Getting back to our newly revealed words:
KathAveara wrote:
Regarding tsogal, it looks like it should be a participle of a verb tsog, which could mean "to shine" (thus "sunny" is "shining"). To relate this to tsoid, we'd have two suffices, -(o)g and -id, and a base tso, …
One difference between something tsoidahl ‘glowing’ and things in a place that is tsogahl ‘sunny’ is that the visible brightness or shining is close to the source or on the actual surface of a thing that glows, while the light of the sun shines down on the earth and the brightness is a “distant” effect of the actual shining. Perhaps the idea of an action or process with an effect or result characteristically distant or separated from the subject is what the g suffix in the verb tsog indicates.
Other verbs ending in g are tahg ‘give’ and teeg ‘work’. The first of these could be the prototypical example of this idea, since “to give” means specifically that the subject transfers something (tah ‘it’) to a separate person. The idea in “to work” is probably more metaphoric, but typically (if not necessarily) work produces results in some place separate from where a person resides.
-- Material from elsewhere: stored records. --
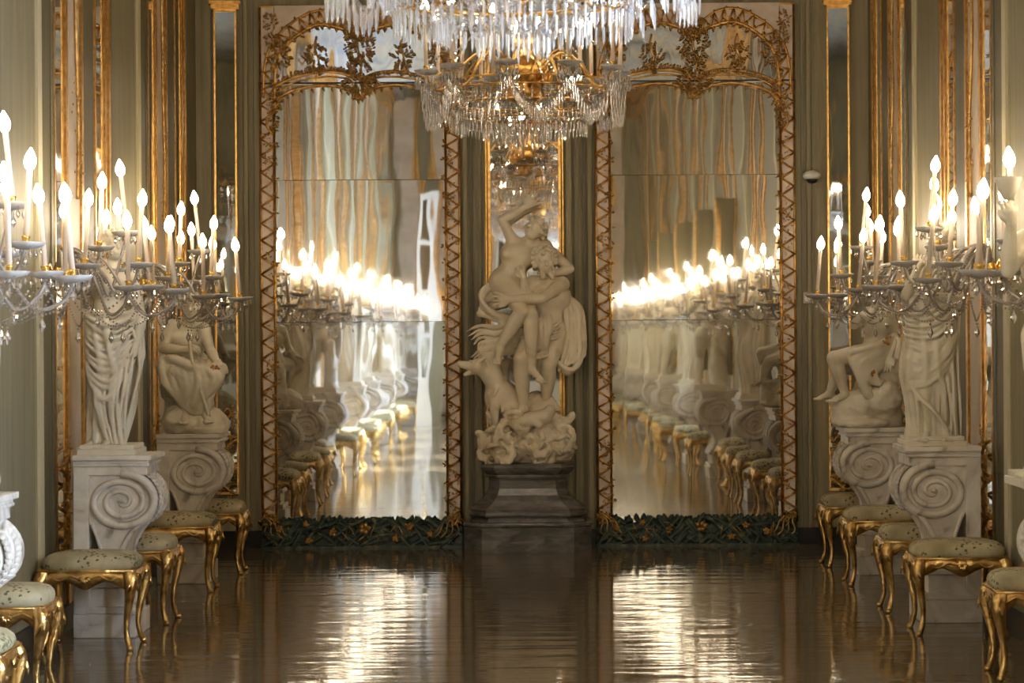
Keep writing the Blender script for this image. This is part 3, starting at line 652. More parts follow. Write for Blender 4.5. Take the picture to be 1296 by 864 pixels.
    for i in range(30):
        x=rnd.uniform(-.33,.31); z=rnd.uniform(.03,.33)*(1-.5*abs(x)/.4)+.02; y=rnd.uniform(-.20,-.10)
        q=rnd.uniform(0,6.3); d=rnd.choice((-1,1)); l=rnd.uniform(.05,.09)
        S.rope([(x,y,z),(x+l*math.cos(q),y-.04,z+l*math.sin(q)),(x+l*1.5*math.cos(q+d*.9),y-.03,z+l*1.5*math.sin(q+d*.9)),(x+l*1.2*math.cos(q+d*1.9),y,z+l*1.2*math.sin(q+d*1.9))],.036,.02,.012)
    for (x,z,x2,z2) in ((.24,.28,.35,.36),(.26,.2,.34,.24),(-.3,.18,-.37,.24),(.16,.36,.26,.34),(-.24,.30,-.30,.38),(.30,.10,.36,.12)):
        S.cap((x,-.06,z),(x2,-.08,z2),.06,.02,.03)
    for x,z,r in ((-.20,.10,.05),(.06,.16,.045),(-.02,.30,.035),(.22,.15,.04),(-.10,.22,.035)): S.ell((x,-.22,z),(r,.08,r*.8),.02,sub=True)
    S.rough(.012,17,2); S.rough(.007,42,6); S.clip_z(0.0)
    # fallen figure half hidden among the flames
    S.cap((.02,-.14,.34),(.13,-.17,.36),.055,.06,.02); S.ell((.17,-.18,.40),(.045,.045,.05),.012); S.cap((.02,-.14,.34),(-.10,-.17,.32),.05,.03,.02)
    link_mesh('rock_base',S.mesh('rock_base'),Wm,t)
    return t
# ---------------------------------------------------------------- the room
Z0, ZC, ZV = 0.0, 6.1, 7.1
struct('floor', MB().box((WL-.3,BACK-.3,-.1),(WR+.7,END+.3,0)), M['floor'])
struct('wall_left', MB().box((WL-.3,BACK-.3,0),(WL,END+.3,ZC)), M['olive'])
struct('wall_end', MB().box((WL,END,0),(WR,END+.3,ZC+1.2)), M['olive'])
struct('wall_back', MB().box((WL,BACK-.3,0),(WR,BACK,ZC+1.2)), M['olive'])
# right wall with four tall window openings
mb=MB(); ys=[BACK-.3]
for yc,ww in sorted(WIN): ys+=[yc-ww/2,yc+ww/2]
ys.append(END+.3)
for i in range(0,len(ys),2): mb.box((WR,ys[i],0),(WR+.7,ys[i+1],ZC))
for yc,ww in WIN: mb.box((WR,yc-ww/2,0),(WR+.7,yc+ww/2,WZ0)); mb.box((WR,yc-ww/2,WZ1),(WR+.7,yc+ww/2,ZC))
struct('wall_right', mb, M['olive'])
for i,(yc,ww) in enumerate(WIN):
    y0,y1=yc-ww/2,yc+ww/2; x=WR+.46
    mb=MB()
    for a,b in ((y0,y0+.07),(y1-.07,y1),(yc-.045,yc+.045)): mb.box((x,a,WZ0),(x+.06,b,WZ1))
    for k in range(6):
        z=WZ0+(WZ1-WZ0)*k/5; mb.box((x,y0,max(WZ0,z-.03)),(x+.055,y1,min(WZ1,z+.03)))
    fr=struct('window_%d'%(i+1), mb, M['white_paint']); 
    MB().box((x+.02,y0+.01,WZ0+.01),(x+.028,y1-.01,WZ1-.01)).build('window_pane',M['glass'],fr)
# painted vault and gilded cornice
mb=MB(); n=16; vs=[]; fs=[]
for k in range(n+1):
    a=PI*k/n; vs+=[((WL+WR)/2-math.cos(a)*(WR-WL+.02)/2,BACK-.3,ZC-.02+math.sin(a)**.8*(ZV-ZC)),((WL+WR)/2-math.cos(a)*(WR-WL+.02)/2,END+.3,ZC-.02+math.sin(a)**.8*(ZV-ZC))]
for k in range(n): fs.append((2*k,2*k+1,2*k+3,2*k+2))
m2=MB().add(vs,fs,True)
o=struct('ceiling', m2, M['fresco']); sd=o.modifiers.new('thickness','SOLIDIFY'); sd.thickness=.25; sd.offset=1
for k,(x,sx) in enumerate(((WL,1),(WR,-1))):
    mb=MB()
    for d,za,zb in ((.05,ZC-.42,ZC-.36),(.03,ZC-.36,ZC-.16),(.10,ZC-.16,ZC-.08),(.16,ZC-.08,ZC)): mb.box((x,BACK,za),(x+sx*d,END,zb))
    struct('trim_%d'%(k+1), mb, M['gold_old'])
mb=MB(); mb.box((WL,END-.10,ZC-.16),(WR,END,ZC-.08)); mb.box((WL,END-.16,ZC-.08),(WR,END,ZC)); struct('trim_3',mb,M['gold_old'])
# skirting
for nm,a,b in (('left',(WL,BACK,0),(WL+.03,END,.14)),('end',(WL,END-.03,0),(WR,END,.13)),('right',(WR-.03,BACK,0),(WR,END,.14))):
    struct('baseboard_'+nm, MB().box(a,b), M['black'])
# panelling bays of both side walls: positions are metres from the camera along the wall
PER=3.16
def bay_x(px): return FPX*2.65/(685-px)
gold_l=[]
for side,x,sx in (('left',WL,1),('right',WR,-1)):
    off=0.0 if side=='left' else .37
    mo,ml,mdk,mc,mr,mg=MB(),MB(),MB(),MB(),MB(),MB()
    for k in range(-1,8):
        b=-k*PER+off
        def clear(a,c):      # keep panels out of the window openings
            return side=='left' or all(c<yc-ww/2-.04 or a>yc+ww/2+.04 for yc,ww in WIN)
        def strip(m,a,c,t,z0=.14,z1=ZC-.42):
            a,c=a*1.019+b,c*1.019+b
            a=max(a,BACK+.02); c=min(c,END-.005)
            if c<=a: return
            if clear(a,c): m.box((x,a,z0),(x+sx*t,c,z1))
            else: m.box((x,a,WZ1+.1),(x+sx*t,c,z1)); m.box((x,a,z0),(x+sx*t,c,WZ0-.06))
        strip(mdk,12.80,12.87,.010)
        strip(mdk,13.72,14.05,.004)
        strip(mdk,15.66,15.97,.004)
        strip(ml,14.62,15.46,.008)
        strip(mr,15.50,15.60,.026); strip(mo,15.46,15.66,.010)
        strip(mc,13.30,13.60,.006,.14,ZC-.42)
        for a,c,t in ((13.18,13.24,.016),(13.64,13.70,.014),(14.38,14.43,.014),(14.50,14.56,.016)): strip(mg,a,c,t)
    for nm,m_,mt in (('dado_a',mo,M['olive']),('b',ml,M['olive_light']),('c',mdk,M['olive_dark']),('d',mc,M['cream']),('e',mr,M['ridge']),('f',mg,M['gold'])):
        k_=4+('left','right').index(side)*6+'abcdef'.index(nm[-1]); struct('trim_%d'%k_, m_, mt)
# shutter leaves added on each window's far side, hiding bright reveals from the mirrors
mb=MB(); mg=MB()
for yc,ww in WIN:
    y=yc+ww/2+.07
    mb.box((WR-.22,y,WZ0-.05),(WR,y+.03,WZ1+.05)); mg.box((WR-.235,y-.004,WZ0-.05),(WR-.215,y+.034,WZ1+.05))
    for z0,z1 in ((WZ0+.1,WZ0+.85),(WZ0+.95,WZ1-.1)): mb.box((WR-.18,y+.03,z0),(WR-.04,y+.038,z1))
struct('trim_25',mb,M['olive_light']); struct('trim_26',mg,M['gold'])
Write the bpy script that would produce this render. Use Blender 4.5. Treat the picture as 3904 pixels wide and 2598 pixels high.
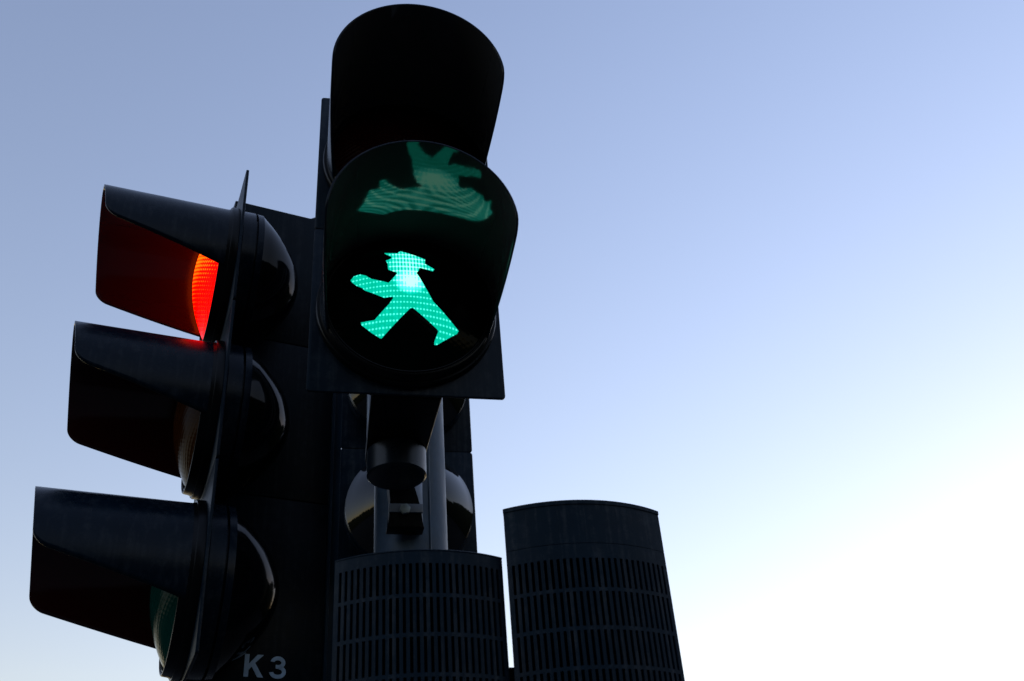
import bpy, bmesh, math, random
from math import sin, cos, pi, radians, sqrt, asin, atan2
from mathutils import Matrix, Vector, noise

random.seed(4)
for o in list(bpy.data.objects):
    bpy.data.objects.remove(o)
SC = bpy.context.scene
COL = SC.collection
EYE = 1.6                                   # camera height above the pavement

# ------------------------------------------------------------------ camera
cd = bpy.data.cameras.new('camera')
cam = bpy.data.objects.new('camera', cd)
COL.objects.link(cam)
R_ = (0.99653204, 0.04711011, -0.06858959)
U_ = (0.08320994, -0.56419626, 0.82143696)
F_ = (0.0, 0.82429559, 0.56615968)
cam.matrix_world = Matrix(((R_[0], U_[0], -F_[0], 0), (R_[1], U_[1], -F_[1], 0), (R_[2], U_[2], -F_[2], EYE), (0, 0, 0, 1)))
cd.sensor_width = 36
cd.lens = 36.05
cd.clip_start = 0.02
cd.clip_end = 2000
cd.dof.use_dof = True
cd.dof.focus_distance = 1.62
cd.dof.aperture_fstop = 7.1
SC.camera = cam

# ------------------------------------------------------------------ sky and sun
SUN_EL, SUN_AZ = 5.4, 40.0
w = bpy.data.worlds.new('World')
SC.world = w
w.use_nodes = True
nt = w.node_tree
bg = nt.nodes['Background']
sky = nt.nodes.new('ShaderNodeTexSky')
sky.sky_type = 'NISHITA'
sky.sun_disc = False
sky.sun_elevation = radians(SUN_EL)
sky.sun_rotation = radians(SUN_AZ)
sky.air_density = 1.69
sky.dust_density = 0.2
sky.ozone_density = 1.5
gain = nt.nodes.new('ShaderNodeMix')        # white balance of the daylight
gain.data_type = 'RGBA'
gain.blend_type = 'MULTIPLY'
gain.inputs[0].default_value = 1
gain.inputs[7].default_value = (0.985, 0.935, 1.29, 1)
hs = nt.nodes.new('ShaderNodeHueSaturation')
hs.inputs['Saturation'].default_value = 0.95
nt.links.new(sky.outputs[0], hs.inputs['Color'])
nt.links.new(hs.outputs[0], gain.inputs[6])
nt.links.new(gain.outputs[2], bg.inputs[0])
bg.inputs[1].default_value = 0.12
sd = bpy.data.lights.new('sun', 'SUN')
sd.energy = 0.5
sd.angle = radians(0.5)
sd.color = (1.0, 0.86, 0.70)
so = bpy.data.objects.new('sun', sd)
COL.objects.link(so)
sv = Vector((sin(radians(SUN_AZ)) * cos(radians(SUN_EL)), cos(radians(SUN_AZ)) * cos(radians(SUN_EL)), sin(radians(SUN_EL))))
so.rotation_euler = sv.to_track_quat('Z', 'Y').to_euler()
so.location = (3, 8, 4)
vs = SC.view_settings
vs.view_transform = 'Standard'
vs.look = 'None'
vs.gamma = 1
vs.use_curve_mapping = False
vs.exposure = 1.87
EXPO = 2 ** vs.exposure


# ------------------------------------------------------------------ materials
def math_node(t, op, a, b=None, clamp=False):
    n = t.nodes.new('ShaderNodeMath')
    n.operation = op
    n.use_clamp = clamp
    for i, v in enumerate((a, b)):
        if v is None:
            continue
        if isinstance(v, (int, float)):
            n.inputs[i].default_value = v
        else:
            t.links.new(v, n.inputs[i])
    return n.outputs[0]


def mat(name, base, rough=.4, spec=.5, metal=0., bump=0., bscale=60., var=0., coat=0., rvar=.0, ior=None, dust=0.):
    m = bpy.data.materials.new(name)
    m.use_nodes = True
    t = m.node_tree
    b = t.nodes['Principled BSDF']
    b.inputs['Base Color'].default_value = (*base, 1)
    b.inputs['Roughness'].default_value = rough
    b.inputs['Specular IOR Level'].default_value = spec
    b.inputs['Metallic'].default_value = metal
    b.inputs['Coat Weight'].default_value = coat
    b.inputs['Coat Roughness'].default_value = .06
    if ior:
        b.inputs['IOR'].default_value = ior
    tc = t.nodes.new('ShaderNodeTexCoord')
    if var or rvar:
        n = t.nodes.new('ShaderNodeTexNoise')
        n.inputs['Scale'].default_value = 14
        n.inputs['Detail'].default_value = 8
        n.inputs['Roughness'].default_value = .65
        t.links.new(tc.outputs['Object'], n.inputs['Vector'])
        if var:
            r = t.nodes.new('ShaderNodeMapRange')
            r.inputs[1].default_value = .3
            r.inputs[2].default_value = .7
            r.inputs[3].default_value = 1 - var
            r.inputs[4].default_value = 1 + var
            t.links.new(n.outputs['Fac'], r.inputs[0])
            mx = t.nodes.new('ShaderNodeMix')
            mx.data_type = 'RGBA'
            mx.blend_type = 'MULTIPLY'
            mx.inputs[0].default_value = 1
            mx.inputs[6].default_value = (*base, 1)
            t.links.new(r.outputs[0], mx.inputs[7])
            t.links.new(mx.outputs[2], b.inputs['Base Color'])
        if rvar:
            r = t.nodes.new('ShaderNodeMapRange')
            r.inputs[1].default_value = .3
            r.inputs[2].default_value = .7
            r.inputs[3].default_value = max(.02, rough - rvar)
            r.inputs[4].default_value = rough + rvar
            t.links.new(n.outputs['Fac'], r.inputs[0])
            t.links.new(r.outputs[0], b.inputs['Roughness'])
    if dust:
        # rain streaks running down the surface and a film of fine dust
        mp = t.nodes.new('ShaderNodeMapping')
        mp.inputs['Scale'].default_value = (1, 1, .05)
        t.links.new(tc.outputs['Object'], mp.inputs['Vector'])
        st = t.nodes.new('ShaderNodeTexNoise')
        st.inputs['Scale'].default_value = 130
        st.inputs['Detail'].default_value = 6
        t.links.new(mp.outputs[0], st.inputs['Vector'])
        sp = t.nodes.new('ShaderNodeTexNoise')
        sp.inputs['Scale'].default_value = 55
        sp.inputs['Detail'].default_value = 10
        sp.inputs['Roughness'].default_value = .75
        t.links.new(tc.outputs['Object'], sp.inputs['Vector'])
        pr = math_node(t, 'MULTIPLY', st.outputs['Fac'], sp.outputs['Fac'])
        r = t.nodes.new('ShaderNodeMapRange')
        r.inputs[1].default_value = .24
        r.inputs[2].default_value = .42
        r.inputs[3].default_value = 0
        r.inputs[4].default_value = dust
        t.links.new(pr, r.inputs[0])
        mx2 = t.nodes.new('ShaderNodeMix')
        mx2.data_type = 'RGBA'
        mx2.inputs[6].default_value = (*base, 1)
        mx2.inputs[7].default_value = (.10, .11, .12, 1)
        if b.inputs['Base Color'].is_linked:
            t.links.new(b.inputs['Base Color'].links[0].from_socket, mx2.inputs[6])
        t.links.new(r.outputs[0], mx2.inputs[0])
        t.links.new(mx2.outputs[2], b.inputs['Base Color'])
    if bump:
        n2 = t.nodes.new('ShaderNodeTexNoise')
        n2.inputs['Scale'].default_value = bscale
        n2.inputs['Detail'].default_value = 5
        t.links.new(tc.outputs['Object'], n2.inputs['Vector'])
        bp = t.nodes.new('ShaderNodeBump')
        bp.inputs['Strength'].default_value = bump
        bp.inputs['Distance'].default_value = .004
        t.links.new(n2.outputs['Fac'], bp.inputs['Height'])
        t.links.new(bp.outputs[0], b.inputs['Normal'])
    return m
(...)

Other verbs ending in g are less certain, since their meanings are speculative. But poog in the phrase mot kopoogen b’ken seems to mean ‘which turned out to be’ or ‘which proved to be’; so that there is a significant sense of “separation” of the subject from the result.
Shorah
EDIT: If tsogahl 'sunny' is indeed a participle, then I suppose that tsogtahv = 'sunshine' and retsogtahn = 'the sun'.